28 thoughts on “Wednesday: Hili dialogue

  1. “In news for those of you who live in Oz or NZ and favor royalism, here’s an article from news.com.au about how the Royal Family is mistreating Megan Markle.”

    Exsqueeze me? This is the usual popular-magazine bullshit, which is why I don’t read them. All written, I might add, in a sneering patronising tone that shows that the author, one Daniela Elser, doesn’t give a sh*t about Meghan Markle’s welfare or anybody else’s except her own ratings.

    Reading further, it becomes apparent that it isn’t the Royal Family mistreating Meghan, it’s Internet trolls on Tw*tter who have been attacking Meghan (and Kate too). (So what else is new, one might ask).

    The entire gripe against the Royal Family (or rather its communications officers) is that it’s been too slow to try and impose some sort of censorship on these trolls. (Somehow, I didn’t think this website was in favour of censorship).

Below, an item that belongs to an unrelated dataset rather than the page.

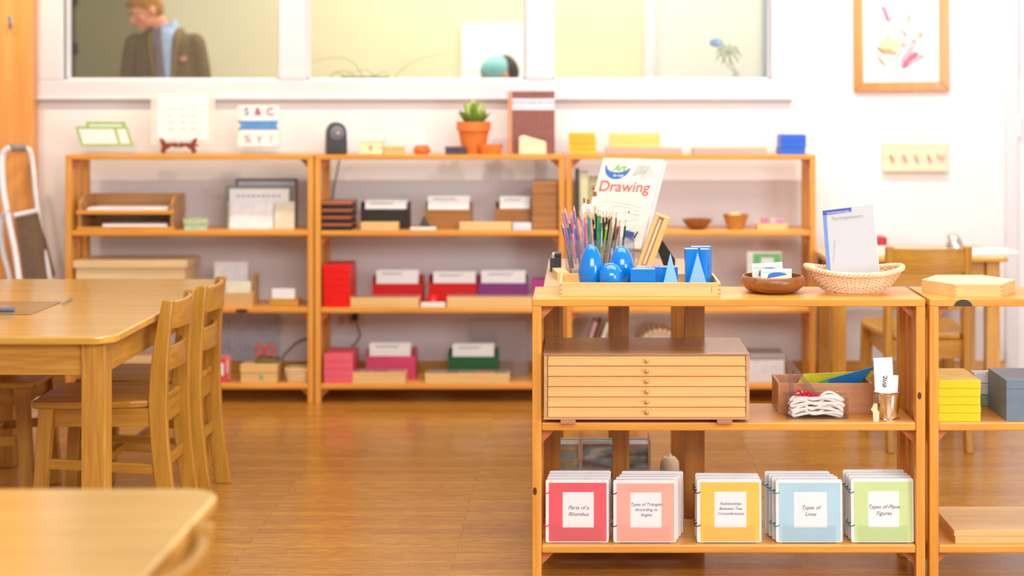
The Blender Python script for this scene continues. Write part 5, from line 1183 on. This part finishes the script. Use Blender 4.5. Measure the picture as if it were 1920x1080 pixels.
rkm = wood('rack_wood', (232, 214, 188), (222, 198, 164), 'x')
MB().box(-w, w, 0, .02, 0, hh).build('back_board', rkm, t, bevel=.003)
MB().box(-w - .004, w - .01, -.015, 0, -.004, .006).build('ledge', rkm, t, bevel=.002)
for p in (1672, 1696, 1718, 1742): 
    xx = X(p, Yr_) - t.location.x; MB().tube([(xx - .006, 0, hh * .55), (xx, -.016, hh * .42), (xx + .004, -.03, hh * .32)], .004, 6).build('peg', walnut('z'), t, smooth=True)
MB().lathe([(.001, 0), (.022, 0), (.022, .016), (.012, .022), (.001, .022)], n=20, M=Matrix.Translation((X(1764, Yr_) - t.location.x, 0, hh * .6)) @ Matrix.Rotation(PI / 2, 4, 'X')).build('round_knob', rkm, t, smooth=True)
# ================================================================== OFFICE: people, plants, board
t = thing('whiteboard', 'pale whiteboard on the office wall behind the glass', 'board', (X(925, YO - .02), YO - .03, Z(150, YO)))
w = 60 / F * YO
MB().box(-w, w, 0, .02, -.15, Z(45, YO) - Z(150, YO)).build('board_panel', mat('board_white', (232, 240, 236), .3), t, bevel=.003)
MB().box(-w, w, -.04, 0, -.17, -.15).build('pen_ledge', TRIMM, t)
# plants on the inner ledge
yp_ = YW + .24
t = thing('spider_plant', 'low spider plant with long thin leaves on the window ledge', 'potted plant', (X(685, yp_), yp_, ZLEDGE))
MB().prism(rrect(-.12, .12, -.05, .05, .02), 'z', 0, Z(143, yp_) - ZLEDGE).build('planter', mat('dark_planter', (96, 88, 60), .7), t, bevel=.004)
gm = mat('blade_green', (150, 170, 90), .5)
for pts in (((680, 145), (665, 120), (640, 108), (600, 112), (580, 118)), ((650, 146), (630, 135), (615, 145)), ((735, 150), (760, 125), (790, 110), (845, 98)), ((670, 145), (640, 132), (612, 150)), ((700, 143), (690, 132), (660, 135), (645, 146)), ((700, 144), (720, 134), (735, 148))):
    pp = [Vector((X(a, yp_) - t.location.x, 0, Z(b, yp_) - ZLEDGE)) for a, b in pts]
    sp_ = spline(pp, 8); MB().tube(sp_, [.0035 * (1 - .8 * i / len(sp_)) for i in range(len(sp_))], 5).build('leaf_blade', gm, t, smooth=True)
t = thing('flower_vase', 'vase with a blue flower and leaves on the window ledge', 'vase', (X(1380, yp_), yp_, ZLEDGE))
MB().lathe([(.001, 0), (.016, 0), (.02, .03), (.010, .055), (.013, .06), (.001, .06)], n=20).build('vase_body', mat('celadon', (150, 160, 140), .3), t, smooth=True)
for (a, b) in ((1345, 82), (1366, 100)):
    sp_ = spline([(0, 0, .05), (X((a + 1372) / 2 + 4, yp_) - t.location.x, 0, Z(120, yp_) - ZLEDGE), (X(a, yp_) - t.location.x, 0, Z(b, yp_) - ZLEDGE)], 6); MB().tube(sp_, .003, 5).build('stem', mat('stem_green', (120, 134, 100), .6), t, smooth=True)
MB().ball((X(1343, yp_) - t.location.x, 0, Z(80, yp_) - ZLEDGE), (.036, .03, .024), 12).build('blue_bloom', mat('bloom_blue', (136, 160, 196), .7, noise=.15), t, smooth=True)
for k in range(9):
    a = k * .70; L = .07; c0 = Vector((X(1366, yp_) - t.location.x, 0, Z(100, yp_) - ZLEDGE)); sp_ = spline([c0, c0 + Vector((L * .6 * math.cos(a), .01, L * .5 * math.sin(a) + .01)), c0 + Vector((L * math.cos(a), .02, L * .7 * math.sin(a) - .02))], 4)
    MB().tube(sp_, [.001 + .005 * math.sin(PI * i / (len(sp_) - 1)) for i in range(len(sp_))], 5).build('leaf', mat('greygreen_leaf', (134, 150, 118), .6), t, smooth=True)
# people
SKIN = mat('skin', (226, 152, 112), .5, noise=.03)
def remesh(o, v, sm=True):
    m = o.modifiers.new('r', 'REMESH'); m.mode = 'VOXEL'; m.voxel_size = v; m.use_smooth_shade = True
    s_ = o.modifiers.new('s', 'SMOOTH'); s_.factor = .5; s_.iterations = 3
def head(b, c, rx, tilt, turn, ear=True):
    # head of about 0.23 m; face looks along -Y before turning
    M = Matrix.Rotation(turn, 4, 'Z') @ Matrix.Rotation(tilt, 4, 'X')
    def P(x, y, z): return Vector(c) + M @ Vector((x, y, z))
    b.ball(P(0, .012, .025), (.075, .094, .088), 20, M); b.ball(P(0, -.022, -.035), (.058, .066, .068), 18, M)
    b.ball(P(0, -.062, -.082), (.024, .022, .018), 12, M)           # chin
    b.ball(P(0, -.096, -.022), (.011, .018, .017), 10, M); b.ball(P(0, -.088, .0), (.009, .012, .024), 10, M)    # nose
    b.ball(P(0, -.080, .032), (.052, .016, .012), 12, M)           # brow
    b.ball(P(0, -.083, -.054), (.022, .009, .006), 10, M); b.ball(P(0, -.081, -.064), (.019, .009, .006), 10, M)    # lips
    for s in (-1, 1):
        b.ball(P(s * .045, -.058, -.02), (.022, .02, .02), 10, M)     # cheek
        if ear: b.ball(P(s * .078, .012, -.008), (.008, .018, .030), 10, M)
    return P, M
def face_details(t, P, M):
    for s in (-1, 1):
        MB().ball(P(s * .030, -.083, .010), (.013, .006, .006), 10, M).build('eye', mat('eye_white', (236, 232, 228), .3, noise=0), t, smooth=True)
        MB().ball(P(s * .030, -.088, .010), (.006, .003, .0055), 10, M).build('iris', mat('iris', (70, 60, 40), .2, noise=0), t, smooth=True)
        MB().ball(P(s * .031, -.090, .030), (.019, .005, .004), 10, M).build('eyebrow', mat('brow_hair', (150, 100, 40), .8), t, smooth=True)
    MB().ball(P(0, -.090, -.059), (.021, .004, .005), 10, M).build('mouth', mat('lip', (190, 108, 92), .5, noise=0), t, smooth=True)
def limb(b, pts, rs):
    pts = [Vector(p) for p in pts]
    sp_ = spline(pts, 6); n = len(sp_); rr = []
    for i in range(n):
        f = i / (n - 1) * (len(rs) - 1); k = min(int(f), len(rs) - 2); rr.append(rs[k] + (rs[k + 1] - rs[k]) * (f - k))
    b.tube(sp_, rr, 14); b.ball(sp_[0], rr[0], 12); b.ball(sp_[-1], rr[-1], 12)
def hand(b, wp, down, side, sgn):
    wp = Vector(wp); d_ = Vector(down).normalized(); s_ = Vector(side).normalized()
    b.tube([wp, wp + d_ * .04, wp + d_ * .09], [.024, .034, .030], 10); n_ = d_.cross(s_)
    for k in range(4):
        o_ = s_ * (.022 - .015 * k); L = (.068, .078, .072, .056)[k]; p = wp + d_ * .085 + o_
        b.tube(spline([p, p + d_ * L * .5 + n_ * .004 * sgn, p + d_ * L * .92 + n_ * .022 * sgn], 4), .0085, 8)
    p = wp + d_ * .03 + s_ * .026; b.tube(spline([p, p + d_ * .03 + s_ * .018, p + d_ * .062 + s_ * .018 + n_ * .01 * sgn], 4), .0095, 8)
YM = 9.40; mx = X(308, YM)
man = thing('person', 'man in brown tweed jacket, blue shirt and tie looking down behind the glass', 'person', (mx, YM, OF))
def RZ(py): return Z(py, YM) - OF
zsh = RZ(52)      # collar height above the office floor
hc = (X(276, YM) - mx, -.05, RZ(22))
b = MB()
P, M = head(b, hc, .075, math.radians(26), math.radians(-52))
limb(b, [(.0, .02, zsh - .06), (-.03, -.005, zsh + .02), (hc[0] + .03, hc[1] + .045, hc[2] - .05)], [.05, .054, .056])
# torso, hips, legs and arms under the clothes
for zz, a, c in ((zsh - .15, .13, .06), (zsh - .25, .165, .105), (zsh - .4, .15, .10), (zsh - .55, .155, .10)): b.ball((0, .02, zz), (a, c, .13), 16)
for s in (-1, 1):
    limb(b, [(s * .09, .02, zsh - .6), (s * .1, .0, zsh * .33), (s * .1, .03, .08)], [.085, .06, .042])
    b.ball((s * .1, -.04, .04), (.045, .12, .04), 12)
    limb(b, [(s * .17, .03, zsh - .14), (s * .225, .03, zsh - .37), (s * .22, -.02, zsh - .62)], [.036, .034, .028])
    hand(b, (s * .23, -.025, zsh - .63), (0, -.05, -1), (0, -1, 0), -s)
body = b.build('body', SKIN, man, smooth=True); remesh(body, .0085)
face_details(man, P, M)
# jacket
TW = mat('brown_tweed', (118, 96, 62), .9, noise=.22, nscale=120); TW2 = mat('tweed_lapel', (136, 108, 66), .9, noise=.2, nscale=120)
prof = [(zsh - .005, .080, .072), (zsh - .03, .13, .088), (zsh - .055, .175, .10), (zsh - .10, .195, .118), (zsh - .25, .195, .130), (zsh - .40, .185, .13), (zsh - .55, .205, .135), (zsh - .80, .225, .15)]
def half(zz):
    for (z0, a0, c0), (z1, a1, c1) in zip(prof, prof[1:]):
        if zz <= z0 and zz >= z1: f = (z0 - zz) / (z0 - z1); return a0 + (a1 - a0) * f, c0 + (c1 - c0) * f
    return prof[-1][1:] if zz < prof[-1][0] else prof[0][1:]
b = MB(); rings = []
for zz, a, c in prof[::-1]: rings.append([Vector((a * math.cos(q_), .02 + c * math.sin(q_), zz)) for q_ in [2 * PI * i / 32 for i in range(32)]])
b.loft(rings)
for s in (-1, 1): limb(b, [(s * .172, .02, zsh - .095), (s * .205, .03, zsh - .25), (s * .218, .03, zsh - .42), (s * .225, -.015, zsh - .62)], [.066, .060, .056, .046])
jk = b.build('jacket', TW, man, smooth=True); remesh(jk, .012)
def patch(name, m, cols, off, parent=man):
    G = []
    for zz, xs in cols:
        a, c = half(zz); G.append([Vector((x, .02 - c * math.sqrt(max(0, 1 - (x / a) ** 2)) - off, zz)) for x in xs])
    o = MB().grid(G).build(name, m, parent, smooth=True, angle=180); so = o.modifiers.new('t', 'SOLIDIFY'); so.thickness = .006; so.offset = 0; return o
def V(zz):  # x limits of the shirt opening
    f = max(0, min(1, (zsh - zz) / .42)); return -.045 + .05 * f, .075 - .012 * f
NS = [zsh - .005 - .42 * i / 18 for i in range(19)]
patch('shirt', mat('light_blue_shirt', (172, 190, 220), .7), [(zz, [V(zz)[0] + (V(zz)[1] - V(zz)[0]) * k / 6 for k in range(7)]) for zz in NS], .010)
patch('tie', mat('mauve_tie', (128, 108, 112), .6, noise=.12, nscale=80), [(zz, [-.012 + .035 * i / 18 + (k - 2) * (.009 + .007 * i / 18) for k in range(5)]) for i, zz in enumerate(NS)], .020)
for s in (0, 1):
    patch('lapel', TW2, [(zz, [V(zz)[s] + (-1 if s == 0 else 1) * (.002 + k * .014 * (1 - .5 * i / 18)) for k in range(4)]) for i, zz in enumerate(NS)], .016)
cl = MB()
for s in (-1, 1):
    cl.loft([[Vector(p) for p in ((s * .012 - .012, -.075, zsh - .02), (s * .07, -.04, zsh - .015), (s * .078, .03, zsh + .0), (s * .07, .03, zsh + .004), (s * .062, -.04, zsh - .004))], [Vector(p) for p in ((s * .014 - .016, -.064, zsh + .012), (s * .06, -.035, zsh + .035), (s * .066, .03, zsh + .048), (s * .058, .03, zsh + .05), (s * .052, -.03, zsh + .038))]])
cl.build('collar', mat('light_blue_shirt', (172, 190, 220), .7), man)
MB().box(-.018, .018, -.006, .006, -.014, .014, Matrix.Translation((.135, -.092, zsh - .185)) @ Matrix.Rotation(-.5, 4, 'Y') @ Matrix.Rotation(.5, 4, 'Z')).build('pocket_square', mat('pink_square', (196, 130, 110), .7), man, bevel=.003)
# hair
b = MB(); b.ball(P(0, .022, .052), (.083, .095, .076), 18, M); b.ball(P(0, .055, .0), (.070, .062, .075), 16, M)
for k in range(11):
    a = -.9 + k * .18; b.ball(P(.055 * math.sin(a), -.070 + .02 * abs(a), .078 - .008 * abs(a)), (.018, .024, .020), 8, M)
for s in (-1, 1): b.ball(P(s * .070, .0, .035), (.014, .035, .030), 10, M)
hr = b.build('hair', mat('ginger_hair', (172, 118, 36), .7, noise=.25, nscale=90), man, smooth=True); remesh(hr, .008)
b = MB()
for s in (-1, 1): limb(b, [(s * .085, .02, zsh - .66), (s * .1, .0, zsh * .33), (s * .1, .03, .09)], [.11, .085, .065])
tr_ = b.build('trousers', mat('grey_trousers', (84, 80, 76), .9), man, smooth=True)
for s in (-1, 1): MB().ball((s * .1, -.045, .042), (.052, .135, .042), 14).build('shoe', mat('brown_shoe', (60, 40, 28), .4), man, smooth=True)
# child with teal cap
YC = 9.7; chx = X(934, YC)
kid = thing('person', 'person in a teal knitted cap, only the head top showing behind the glass', 'person', (chx, YC, OF))
zt_ = Z(106, YC) - OF; hc2 = (0, 0, zt_ - .115)
b = MB(); P2, M2 = head(b, hc2, .07, math.radians(25), math.radians(-60))
limb(b, [(0, .03, zt_ - .30), (0, .02, zt_ - .18)], [.05, .048])
for zz, a, c in ((.36, .13, .085), (.50, .125, .085), (.66, .12, .085)): b.ball((0, .03, zt_ - zz), (a, c, .11), 14)
for s in (-1, 1):
    limb(b, [(s * .07, .02, zt_ - .72), (s * .08, .0, .38), (s * .08, .02, .05)], [.065, .045, .034]); b.ball((s * .08, -.03, .03), (.036, .09, .03), 10)
    limb(b, [(s * .14, .03, zt_ - .31), (s * .17, .02, zt_ - .52), (s * .15, -.05, zt_ - .72)], [.038, .032, .022]); hand(b, (s * .15, -.055, zt_ - .73), (0, -.2, -1), (0, -1, 0), -s)
bd = b.build('body', SKIN, kid, smooth=True); remesh(bd, .0085); face_details(kid, P2, M2)
b = MB(); b.ball(P2(0, .0, .045), (.088, .098, .078), 18, M2)
cp = b.build('cap', mat('teal_cap', (136, 196, 196), .8, noise=.12, nscale=120), kid, smooth=True)
b = MB(); b.ball(P2(0, .075, .01), (.088, .064, .092), 16, M2); hr = b.build('hair', mat('dark_hair', (64, 44, 28), .8, noise=.2), kid, smooth=True)
b = MB()
for zz, a, c in ((.33, .15, .10), (.45, .15, .105), (.58, .14, .10), (.72, .145, .105)): b.ball((0, .03, zt_ - zz), (a, c, .12), 14)
for s in (-1, 1): limb(b, [(s * .13, .03, zt_ - .31), (s * .17, .02, zt_ - .52), (s * .15, -.05, zt_ - .71)], [.05, .044, .034])
sw_ = b.build('sweater', mat('grey_sweater', (150, 160, 176), .9), kid, smooth=True); remesh(sw_, .012)
b = MB()
for s in (-1, 1): limb(b, [(s * .07, .02, zt_ - .78), (s * .08, .0, .38), (s * .08, .02, .07)], [.085, .06, .05])
b.build('trousers', mat('blue_trousers', (70, 80, 110), .9), kid, smooth=True)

    I’m not even sure from the article where this is supposed to be happening – “Today, the Palace released its ‘Social Media Community Guidelines,’ …..
    Failure to adhere to these rules will see users’ comments deleted, their profiles blocked or even being reported to the police.”

    I wasn’t aware that the Palace controlled Tw*tter, but then since I don’t Tw*t I’m not sure how it works.

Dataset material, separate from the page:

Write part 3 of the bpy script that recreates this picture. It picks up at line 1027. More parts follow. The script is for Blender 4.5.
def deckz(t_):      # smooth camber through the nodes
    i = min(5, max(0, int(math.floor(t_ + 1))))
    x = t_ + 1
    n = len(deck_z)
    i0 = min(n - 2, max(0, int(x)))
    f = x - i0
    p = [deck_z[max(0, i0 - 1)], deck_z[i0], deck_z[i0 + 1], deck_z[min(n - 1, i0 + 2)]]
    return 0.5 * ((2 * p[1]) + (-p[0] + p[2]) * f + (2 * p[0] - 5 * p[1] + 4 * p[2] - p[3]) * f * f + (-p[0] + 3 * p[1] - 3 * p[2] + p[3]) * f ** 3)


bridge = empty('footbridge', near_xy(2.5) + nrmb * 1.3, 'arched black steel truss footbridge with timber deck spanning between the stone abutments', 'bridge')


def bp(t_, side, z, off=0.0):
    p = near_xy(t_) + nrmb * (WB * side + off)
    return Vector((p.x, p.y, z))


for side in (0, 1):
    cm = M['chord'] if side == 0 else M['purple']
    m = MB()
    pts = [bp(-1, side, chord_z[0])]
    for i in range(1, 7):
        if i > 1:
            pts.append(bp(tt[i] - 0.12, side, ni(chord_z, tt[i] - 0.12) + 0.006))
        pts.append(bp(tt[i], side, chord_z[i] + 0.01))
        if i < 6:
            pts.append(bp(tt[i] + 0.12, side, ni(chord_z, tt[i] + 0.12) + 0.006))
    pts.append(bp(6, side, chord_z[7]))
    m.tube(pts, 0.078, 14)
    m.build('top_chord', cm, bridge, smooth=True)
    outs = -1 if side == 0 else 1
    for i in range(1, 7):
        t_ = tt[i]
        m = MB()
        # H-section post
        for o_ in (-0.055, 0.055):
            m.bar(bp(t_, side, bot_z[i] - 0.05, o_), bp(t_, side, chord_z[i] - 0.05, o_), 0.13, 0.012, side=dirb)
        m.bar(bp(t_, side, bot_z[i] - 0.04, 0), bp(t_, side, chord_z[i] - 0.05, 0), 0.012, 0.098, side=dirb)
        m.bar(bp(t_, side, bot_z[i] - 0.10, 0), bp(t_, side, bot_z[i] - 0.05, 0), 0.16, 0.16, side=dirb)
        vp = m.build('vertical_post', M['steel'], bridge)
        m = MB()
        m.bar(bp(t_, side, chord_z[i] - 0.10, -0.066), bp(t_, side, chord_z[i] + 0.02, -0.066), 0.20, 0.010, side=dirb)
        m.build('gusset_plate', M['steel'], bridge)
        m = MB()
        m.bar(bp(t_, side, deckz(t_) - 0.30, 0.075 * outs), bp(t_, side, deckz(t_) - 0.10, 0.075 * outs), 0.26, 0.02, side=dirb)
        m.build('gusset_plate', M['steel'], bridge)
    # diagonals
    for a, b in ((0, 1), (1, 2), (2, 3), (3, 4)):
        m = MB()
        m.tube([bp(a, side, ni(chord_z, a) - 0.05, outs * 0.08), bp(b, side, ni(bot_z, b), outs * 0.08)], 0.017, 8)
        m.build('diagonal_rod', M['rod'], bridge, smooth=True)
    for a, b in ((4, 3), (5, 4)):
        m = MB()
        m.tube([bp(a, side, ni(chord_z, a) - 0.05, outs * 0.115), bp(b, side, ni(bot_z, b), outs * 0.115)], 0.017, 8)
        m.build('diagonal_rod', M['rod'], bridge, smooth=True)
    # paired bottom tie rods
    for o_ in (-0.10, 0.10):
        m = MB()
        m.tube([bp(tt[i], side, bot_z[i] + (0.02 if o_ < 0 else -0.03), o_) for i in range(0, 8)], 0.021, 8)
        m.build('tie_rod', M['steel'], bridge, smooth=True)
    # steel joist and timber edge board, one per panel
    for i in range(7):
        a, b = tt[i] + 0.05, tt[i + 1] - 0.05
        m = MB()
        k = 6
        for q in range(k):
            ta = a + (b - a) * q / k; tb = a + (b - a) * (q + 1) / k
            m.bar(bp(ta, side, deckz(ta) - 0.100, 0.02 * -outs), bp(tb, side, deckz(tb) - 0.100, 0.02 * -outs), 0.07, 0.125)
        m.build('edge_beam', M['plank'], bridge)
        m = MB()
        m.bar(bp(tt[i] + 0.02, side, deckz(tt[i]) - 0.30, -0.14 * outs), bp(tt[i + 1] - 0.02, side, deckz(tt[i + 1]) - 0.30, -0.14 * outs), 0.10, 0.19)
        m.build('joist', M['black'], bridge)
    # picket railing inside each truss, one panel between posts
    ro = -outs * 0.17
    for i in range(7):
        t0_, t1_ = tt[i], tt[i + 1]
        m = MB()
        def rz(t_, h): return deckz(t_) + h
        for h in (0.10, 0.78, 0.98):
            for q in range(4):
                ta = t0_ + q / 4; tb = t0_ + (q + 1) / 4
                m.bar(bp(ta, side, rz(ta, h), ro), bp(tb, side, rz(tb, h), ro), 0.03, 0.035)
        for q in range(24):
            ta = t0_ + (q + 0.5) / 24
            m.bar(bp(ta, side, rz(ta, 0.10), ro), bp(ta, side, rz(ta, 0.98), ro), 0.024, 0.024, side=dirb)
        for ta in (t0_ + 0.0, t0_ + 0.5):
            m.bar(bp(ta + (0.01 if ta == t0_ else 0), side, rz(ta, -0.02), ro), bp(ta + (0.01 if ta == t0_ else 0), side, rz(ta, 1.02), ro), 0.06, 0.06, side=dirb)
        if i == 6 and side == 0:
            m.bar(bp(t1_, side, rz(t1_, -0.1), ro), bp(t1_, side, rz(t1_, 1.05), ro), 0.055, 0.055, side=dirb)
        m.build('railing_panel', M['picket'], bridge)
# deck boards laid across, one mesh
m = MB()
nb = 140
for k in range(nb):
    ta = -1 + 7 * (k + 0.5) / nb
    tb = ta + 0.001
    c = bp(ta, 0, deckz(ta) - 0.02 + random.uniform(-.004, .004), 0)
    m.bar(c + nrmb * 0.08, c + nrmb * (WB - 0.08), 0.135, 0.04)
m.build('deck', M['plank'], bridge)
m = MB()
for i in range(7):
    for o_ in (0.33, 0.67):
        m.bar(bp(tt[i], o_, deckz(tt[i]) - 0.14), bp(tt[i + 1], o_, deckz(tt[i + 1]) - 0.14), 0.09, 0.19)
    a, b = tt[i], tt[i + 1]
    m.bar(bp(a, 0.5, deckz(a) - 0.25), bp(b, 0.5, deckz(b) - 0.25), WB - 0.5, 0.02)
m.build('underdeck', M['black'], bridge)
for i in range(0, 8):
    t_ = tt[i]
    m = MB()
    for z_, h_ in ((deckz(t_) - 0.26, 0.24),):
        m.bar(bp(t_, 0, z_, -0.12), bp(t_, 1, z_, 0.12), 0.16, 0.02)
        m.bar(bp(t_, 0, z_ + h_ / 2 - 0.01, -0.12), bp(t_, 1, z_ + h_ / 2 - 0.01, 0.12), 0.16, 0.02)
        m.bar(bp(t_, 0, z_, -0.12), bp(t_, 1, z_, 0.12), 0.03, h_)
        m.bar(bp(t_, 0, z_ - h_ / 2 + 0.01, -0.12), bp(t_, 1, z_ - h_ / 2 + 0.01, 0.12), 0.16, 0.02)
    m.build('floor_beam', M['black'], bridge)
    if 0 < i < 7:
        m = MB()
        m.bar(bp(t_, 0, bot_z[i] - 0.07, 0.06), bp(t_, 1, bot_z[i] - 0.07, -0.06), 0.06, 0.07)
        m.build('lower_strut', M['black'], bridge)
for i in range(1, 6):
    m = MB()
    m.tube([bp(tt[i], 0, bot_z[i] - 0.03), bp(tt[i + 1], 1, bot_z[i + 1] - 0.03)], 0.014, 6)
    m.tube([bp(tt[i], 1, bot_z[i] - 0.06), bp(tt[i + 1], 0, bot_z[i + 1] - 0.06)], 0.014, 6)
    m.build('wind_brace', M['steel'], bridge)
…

    The usual response of the British Royalty to ridiculous trolls is to studiously ignore them. This does tend to work better than another head of state I could name. Meanwhile I count Daniela Elser among the trolls.

    cr

    1. Actually, to do minor justice to Daniela Elser, it isn’t the Royal Family she’s blaming (that’s strictly a PCC invention), Elser specifically says ‘Kensington Palace’ i.e. the bureaucrats.

      cr

    2. news.com.au is a Murdoch mouthpiece. It’s sort of the “webzine” equivalent of Fox News, another thing that I ignore.

      1. That would explain the sensationalist tone of the article. Womens’ magazines have to find some sensational dirt about celebrities, whether it’s the Royal Family or Hollywood movie stars. And if there isn’t something, they’ll invent it shamelessly.

        cr

  2. There seems always to be a Special Class of People. If you don’t have monarchs you get Kardashians.

    Well, I suppose you can get both in some places, but there is always a Special Class.

  3. Re the SINMO app ,glad to see the RC church embracing modern tech .

    Makes a change from altar boys .

  4. Love the Wainer clip! I don’t think I’d care to listen to this without video, but watching her is mesmerizing.

  5. Wow! How cool is that periodic table? It’s super cool. That’s how cool it is.

    My mother has always been fascinated by the story of the Rosenbergs.

    For those who haven’t seen it yet, I highly recommend Armando Iannucci’s The Death of Stalin, a hilarious film about a deadly serious subject (and from the writer/director of In the Loop, writer of The Thick of it, and creator and partial writer of Veep)! And, if you want to know just how closely it adheres to what really happened (pretty damn closely), you can watch this excellent video from one of the best Youtubers out there, History Buffs, who reviews historical films and researches their adherence to actual events: https://www.youtube.com/watch?v=TG-tG-Wo0Do

    1. The Rosenbergs’ execution was a cause célèbre for hearty Leftist besieged on all sides by the inequities of McCarthyism and the evil of HUAC in the 1950s.

      (Or so I’ve heard, BJ; I ain’t that freakin’ old myself, you know. 🙂 )

      1. Well, my mom probably didn’t even know the news existed at that time. It was only a decade or two later when she started becoming interested.

        1. It was also rife with antisemitism (the same antisemitism that drove much of the Red Scare) — made all the worse by being fronted by two Jews, prosecutor Roy Cohn and judge Irving Kaufman.

          “Scoundrel time,” as Lillian Hellman called that era.

  6. I’m with you on The Big Lebowski, though don’t tell anyone I said that lest I show my tragic unhipness. And, to paraphrase Dave Frishberg, when it was hip to be hep I was unhep.

    1. The movie just showed up recently on Netflix, so I watched it for the first time and I join in the chorus of those who don’t care much for it. It was not bad, but I fail to see what all the hoopla about “the dude.” is about.

      On the other side, I love Oreo’s. Recently tried some with lemon filling and they were pretty good. I just don’t want to know what the filling is made from.

  7. “On this day in 1964, Elijah Muhammad, head of the Nation of Islam, rechristened Cassius Clay as Muhammad Ali.”

    Rechristened? Really?

    1. Gosh, ‘Christened’ has become so secularised that, not only did I not notice the incongruity, but it took me a while to work out what your comment was about. 🙂

      In other words, like ‘God knows’, or ‘Hell’, ‘Christened’ no longer carries an exclusively religious meaning.

      cr

      1. If it were just a generic use I probably wouldn’t have thought too much about it – but the remarks were reminding of us of when someone got a new name *explicitly* based on a non-Christian religion.

  8. Gianni Schicchi, the opera that includes your favorite aria, is one of my my three favorites, all of which I first heard while playing horn in the pit orchestra (well, in rehearsal). The other two are Faust and Turandot.